After the United States bombed a newly built bridge west of Tehran, US President Donald Trump vowed to attack power plants and more bridges on Tuesday, in order to convince Iran’s Islamic Revolutionary Guard Corps (IRGC) to stop blocking the Strait of Hormuz – something it has firmly rejected.

Iranian authorities have taken steps towards implementing a tiered internet system, indicating that they intend to keep in place severe restrictions even after the war.
A “guide to connect to international internet for businesses” has been circulated among some business communities, urging those interested to establish contact with an official account on a state-run messaging app called Bale to send documents and apply.
A number of journalists reported receiving text messages from an unknown sender titled “Internet Pro”, which contained a registry link with a top telecommunications provider for people who wish to have connectivity in the future.
At the same time, another prominent state-linked telecoms carrier has also released steps required to register for its own version of “Internet Pro”, which would be sold in the form of one-year data packages costing more than normal carrier packages.

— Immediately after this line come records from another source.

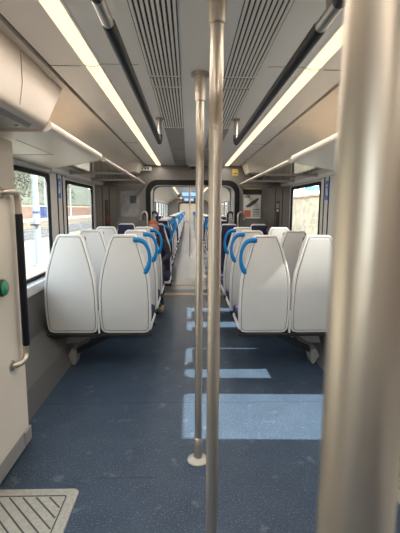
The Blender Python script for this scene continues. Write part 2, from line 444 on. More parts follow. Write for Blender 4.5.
for s in (-1, 1):
    t = thing('cove_box', 'cream boxy ceiling cover in the %s cove beside the bulkhead' % side_name(s), 'ceiling cover', (s * .95, 5.72, 1.99))
    def ring(x0, x1, y0, y1, z): return [(x0, y0, z), (x1, y0, z), (x1, y1, z), (x0, y1, z)]
    MB().loft([ring(-.20, .20, 0, .5, .06), ring(-.16, .15, .05, .46, -.07), ring(-.14, .13, .07, .44, -.078)]).build('cover', M['cream'], t)
    MB().box((-.12, .10, -.083), (.11, .40, -.076), .003).build('grille', M['hatch'], t)

# grab loops either side of the gangway
def loop(s, x0, y, m, label):
    t = thing('grab_rail', label, 'grab rail', (s * x0, y, .5))
    pts = [(s * .10, .03, .0), (s * .0, .0, .03), (0, 0, .1), (0, 0, .74), (s * .0, 0, .83), (s * .045, .005, .86), (s * .09, .01, .83), (s * .10, .03, .74)]
    MB().tube(smooth_path(pts, 2), .016, 10).build('rail', m, t, True)
    for z in (.0, .74): MB().lathe([(.026, -.012), (.026, .012)], (s * .10, .03, z), 12).build('fixing', M['chrome'], t)
for s in (-1, 1):
    loop(s, .70, END - .075, M['steel'], 'curved beige steel grab rail on the %s of the gangway opening' % side_name(s))
    loop(s, .56, END + .15, M['black'], 'curved black grab rail just inside the gangway, %s side' % side_name(s))

# ------------------------------------------------------------------ vestibule: door pocket screens, header covers, grates, rail, button
for s in (-1, 1):
    nm = side_name(s)
    t = thing('door_screen', 'cream panelled draught screen at the %s edge of the vestibule' % nm, 'screen panel', (s * 1.01, 0, 0))
    y0 = 1.78 if s < 0 else 2.06
    MB().box((0, y0, .115), (s * .365, 2.245, 1.755), .012, 3).build('panel', M['cream'], t)
    MB().box((s * .002, y0 - .01, .02), (s * .365, 2.25, .115), .006).build('kick_plate', M['gusset'], t)
    MB().box((s * .015, y0, .010 if s < 0 else 0), (s * .365, 2.24, .03)).build('base_gap', M['gap'], t)
    MB().box((s * -.006, 2.17, .03), (s * .03, 2.265, .12), .008).build('corner_block', M['gusset'], t)
    t = thing('door_header_cover', 'cream sloping cover above the %s vestibule door' % nm, 'overhead cover', (s * .77, 0, 1.86))
    p = [(.770, 2.056), (.768, 2.03), (.746, 1.81), (.750, 1.79), (.768, 1.778), (1.372, 1.778), (1.372, 1.84), (1.10, 1.985), (.93, 2.045)]
    ye = lambda z, k=0: 2.02 + max(0, (z - 1.80)) / .26 * .36 - k
    MB().loft([[(s * (x - .77), .2, z - 1.86) for x, z in p], [(s * (x - .77), ye(z, .012), z - 1.86) for x, z in p], [(s * (x - .77) + s * .008, ye(z), z - 1.86) for x, z in p]]).build('cover', M['covercream'], t, True)
    MB().prism_y([(s * x, z) for x, z in [(.03, -.098), (.60, -.098), (.60, -.082), (.012, -.082)]], .2, 1.92).build('lower_lip', M['gusset'], t)
    if s < 0: MB().lathe([(.009, -.004), (.009, 0)], (s * .06, 1.86, -.098), 10).build('lock', M['black'], t)
    MB().tube([(s * .0, 1.79, .185), (s * -.004, 1.79, .165), (s * -.016, 1.76, .05), (s * -.0245, 1.70, -.05)], .0016, 6).build('seam', M['gusset'], t)
t = thing('door_button', 'round green door button with dark ring on the left screen panel', 'button', (-1.01, 2.005, 1.0))
def xlathe(prof, n=28):
    return MB().loft([[(z, math.cos(2 * PI * j / n) * r, math.sin(2 * PI * j / n) * r) for j in range(n)] for r, z in prof])
xlathe([(.044, 0), (.044, .010), (.038, .018)]).build('dark_ring', M['black'], t, True)
xlathe([(.038, .012), (.038, .022), (.030, .027)]).build('green_ring', M['green'], t, True)
xlathe([(.018, .024), (.018, .030), (.012, .032)]).build('push_button', M['chrome'], t, True)

t = thing('handrail', 'vertical handrail with black sleeve on the left screen panel', 'handrail', (-1.01, 2.16, 0))
P = smooth_path([(.0, -.10, 1.475), (.028, -.09, 1.48), (.036, -.05, 1.483), (.036, .012, 1.475), (.036, .02, 1.40), (.036, .02, .65), (.036, .018, .58), (.036, -.03, .565), (.028, -.08, .565), (.0, -.09, .565)], 3)
MB().tube(P, .0165, 14).build('rail', M['steel'], t, True)
MB().tube([(.036, .02, 1.37), (.036, .02, 1.36), (.036, .02, .65), (.036, .02, .64)], [.0175, .0195, .0195, .0175], 16).build('black_sleeve', M['navyblk'], t, True)
for z in (1.475, .565): xlathe([(.03, 0), (.028, .008), (.02, .01)], 16).build('fixing', M['chrome'], t, True).location = (0, -.095, z)

def grate(x0, x1, y0, y1, label):
    t = thing('floor_grate', label, 'grate', ((x0 + x1) / 2, (y0 + y1) / 2, 0))
    hx, hy = (x1 - x0) / 2, (y1 - y0) / 2
    def rr(d, r):
        pts = []
        for cx, cy, a in ((hx - d - r, -hy + d + r, -PI / 2), (hx - d - r, hy - d - r, 0), (-hx + d + r, hy - d - r, PI / 2), (-hx + d + r, -hy + d + r, PI)):
            pts += arc(cx, cy, r, a, a + PI / 2, 5)
        return pts
    MB().loft([[(x, y, z) for x, y in rr(d, .03)] for d, z in ((0, 0), (.002, .006), (.006, .007))]).build('plate', M['grate'], t, True)
    # inner dark border line and diagonal grooves
    a, b = rr(.050, .012), rr(.056, .010)
    MB().loft([[(p[0], p[1], .0072), (q[0], q[1], .0072), (q[0], q[1], .0082), (p[0], p[1], .0082)] for p, q in zip(a + a[:1], b + b[:1])], False, False).build('border_groove', M['groove'], t)
    X, Y = hx - .062, hy - .062
    c = -X - Y + .05
    while c < X + Y:
        # line x + y = c  (runs from upper left to lower right)
        pts = []
        for x in (-X, X):
            y = c - x
            if -Y <= y <= Y: pts.append((x, y))
        for y in (-Y, Y):
            x = c - y
            if -X < x < X: pts.append((x, y))
        if len(pts) == 2 and (Vector(pts[0]) - Vector(pts[1])).length > .03:
            p, q = Vector(pts[0]), Vector(pts[1]); n = Vector((1, 1)).normalized() * .0035
            MB().loft([[(v.x, v.y, z) for v in (p - n, q - n, q + n, p + n)] for z in (.0068, .0078)]).build('diagonal_groove', M['groove'], t)
        c += .064
    return t
grate(-1.28, -.61, 1.0, 1.85, 'grey floor grate with diagonal grooves beside the left vestibule door')
grate(.95, 1.30, 1.0, 2.03, 'grey floor grate behind the big blurred pole, lower right')
# doors below / around the vestibule glass
for i, s in enumerate((-1, 1)):
    d = bpy.data.objects.new('door_%d' % (i + 1), None); C.objects.link(d); d.location = (s * 1.33, 0, 0); struct(d)
    MB().box((0, .32, .04), (s * .045, 1.09, .56), .006).build('leaf', M['cream'], d); MB().box((0, 1.11, .04), (s * .045, 1.88, .56), .006).build('leaf', M['cream'], d)
    MB().box((0, 1.085, .04), (s * .045, 1.115, 1.85)).build('seal', M['rubber'], d)

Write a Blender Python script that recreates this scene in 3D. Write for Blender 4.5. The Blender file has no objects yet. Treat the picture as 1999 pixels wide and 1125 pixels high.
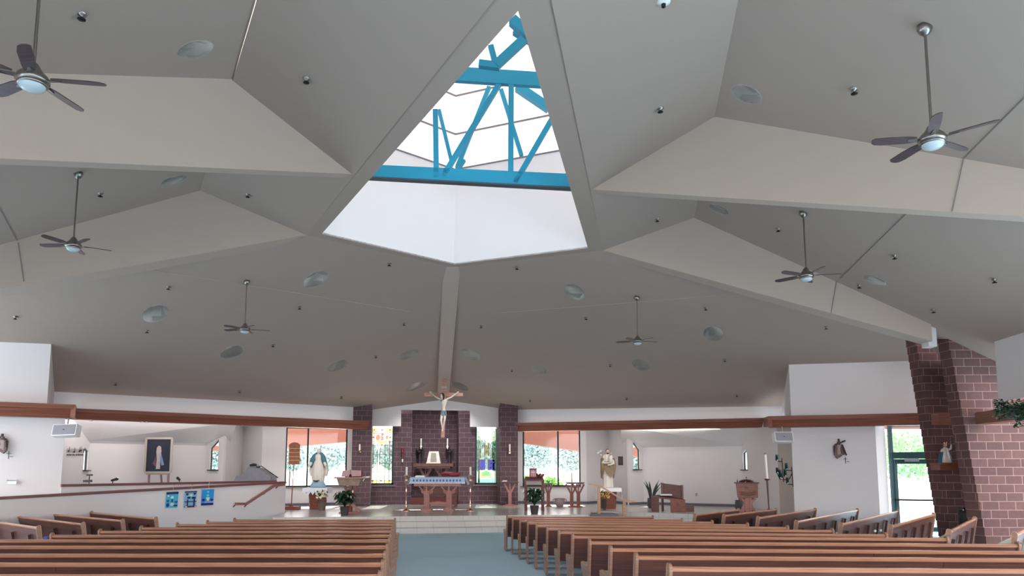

Internet service providers have also not refunded customers or lowered their price plans even though they are not providing access to the global internet. Some users have reported during the war that their mobile data packages have been depleting even quicker than when the global internet was connected.
The administration of President Masoud Pezeshkian, which had made unblocking Iran’s internet landscape a central campaign promise less than two years ago, has not offered an official explanation for the shutdown.